日本中の介護施設が、未だかつてない感染症対策で緊張の日々が続いている。
和歌山県新宮市という海辺の城下町にあり、住宅型有料老人ホームとデイサービスなどを中心に運営する丹鶴介護サービスセンターもその一つ。
地元の商店街にあり、入居者は町のイベントに参加したり、家族も気軽に立ち寄り、周囲と程よいつながりがあったがそれも今はままならない。
桐本さんは、この試練の時期を乗り越えた先を見据えながら一人ひとりの不安を取り除き、その人らしい生き方を応援している。

どのような感染症対策をとられていますか。

出勤時のスタッフの検温から始まり、うがい、手洗い、マスクの着用さらに室内の換気や定期的な消毒など、基本に徹しています。
また利用者様の検温、うがい、手洗い、面会を制限させていただくなど、皆さんの健康を守るために、できることは何でもやろうと心がけています。
それでも、感染対策はこれで十分なのだろうかとスタッフの緊張はたえません。

スタッフの方の負担も大きいですね。

感染すると自分だけの問題ではなく、利用者やスタッフも感染することになるので神経を使います。もし自分が感染したら・・・など考えすぎて、不安になることがみんなを悩ませました。

一時期は、スタッフは自分の髪をカットにも行けず、自分でカットするほど神経を使ってましたから、精神的な負担は大きかったと思います。
新宮市内には感染者が出ていませんが、ニュースで連日の感染者の報道をみて、自分が感染地域に外出していなくても、例えばマスクで息苦しいと感じても、感染したのではないか?と思えるなどメンタルが弱ったりしました。みんなで励まし合いながら日々を過ごしました。

また、スタッフには家族もおりますので、必要なスタッフには家族の分もマスクを配布したり、体調管理やメンタルには気を配っています。

面会が制限されていますが、入居者さんの様子をご家族にはどのように伝えていらっしゃいますか。

現在は、少し緩和されておりますので、近くの方は、建物の外にベンチがあり、そこで面会してもらっています。
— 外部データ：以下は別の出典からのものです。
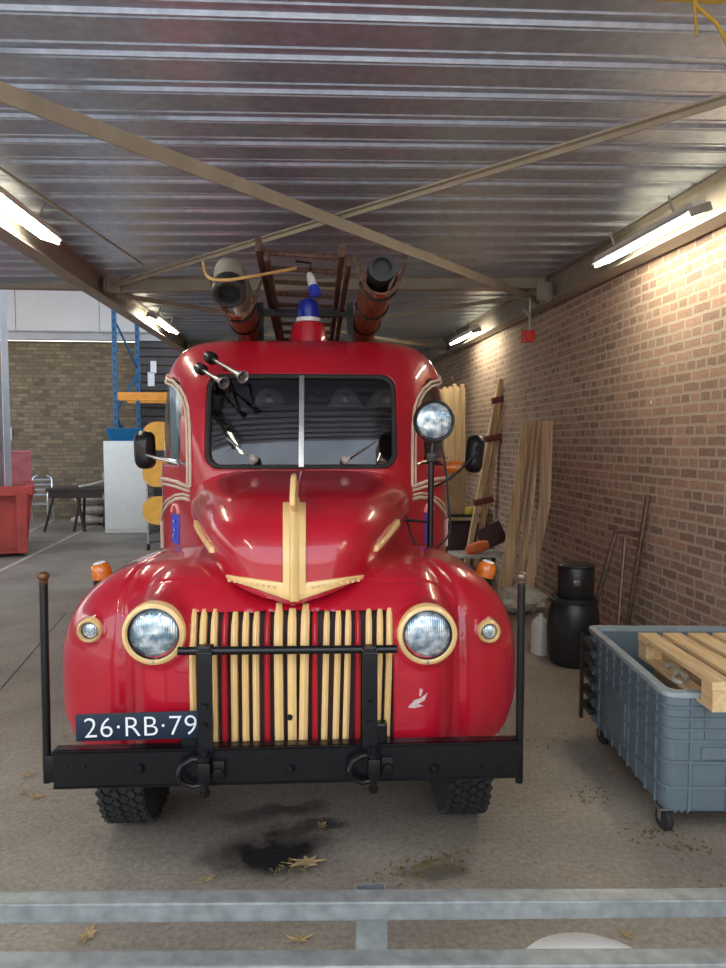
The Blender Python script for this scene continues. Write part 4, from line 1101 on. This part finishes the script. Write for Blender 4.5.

遠方のご家族様には、ビデオ通話のアプリを利用しています。市内のご家族様と遠方のご家族様など複数名でのビデオ通話はとても喜んでくださいます。
オンラインの面会は、時間が合えば気軽に集まれるのが良いですね。

今までお盆とお正月など帰省の時しか会えなかった子どもさんの顔や声を聞く機会が増えました。
コロナが終息してもオンラインの面会は継続したいと思っています。

レクがたいへん充実した施設と伺っておりますが、工夫している点などはございますか。

もともと季節の年中行事には工夫を凝らしてきました。フラダンスなど地域の慰問も多かったのですが、現在は外部のボランティアは受け入れていません。
今は、介護度の高い方や男性も多いので、集団行動を重視するスタイルではなく、その方の特徴に沿ったやり方で一日を過ごせるような気配りをしています。
定番ではありますが、ひとりでもできる、塗り絵、クイズ、脳トレ、壁飾りの製作などが中心です。

ご高齢者が長生きすることは嬉しい事です。しかし、コロナだけではなく、インフルエンザや病気、認知症による徘徊など、仕事や子育てをしながら、自宅で介護をするというのは、難しく厳しい課題がたくさんあります。

そんなご家族様に寄り添い少しでもお力になりたい。ご利用者様にはお家で過ごしているような日常を過ごしていただきたい。そんな施設を理想としています。

※コロナ禍以前の集合写真です。

<今月の施設>
丹鶴介護サービスセンター(和歌山県新宮市)

丹鶴介護サービスセンターは、和歌山県新宮市で住宅型有料老人ホーム、デイサービス、居宅介護支援事業を運営しています。他にも同様の施設として三重県紀宝町において「みふねの杜」を事業展開しています。
紹介した施設は地元の人々が足繁く通う地域の商店街に隣接し、入居者にとってもなじみの深い、安心して暮らせる環境です。
「自宅で過ごしていたように、プライベートは守りながら、安全に安心に暮らしていただくよう心がけています」
地域の人々の暮らしの支えになるようスタッフが一丸となり懸命に取り組んでいます。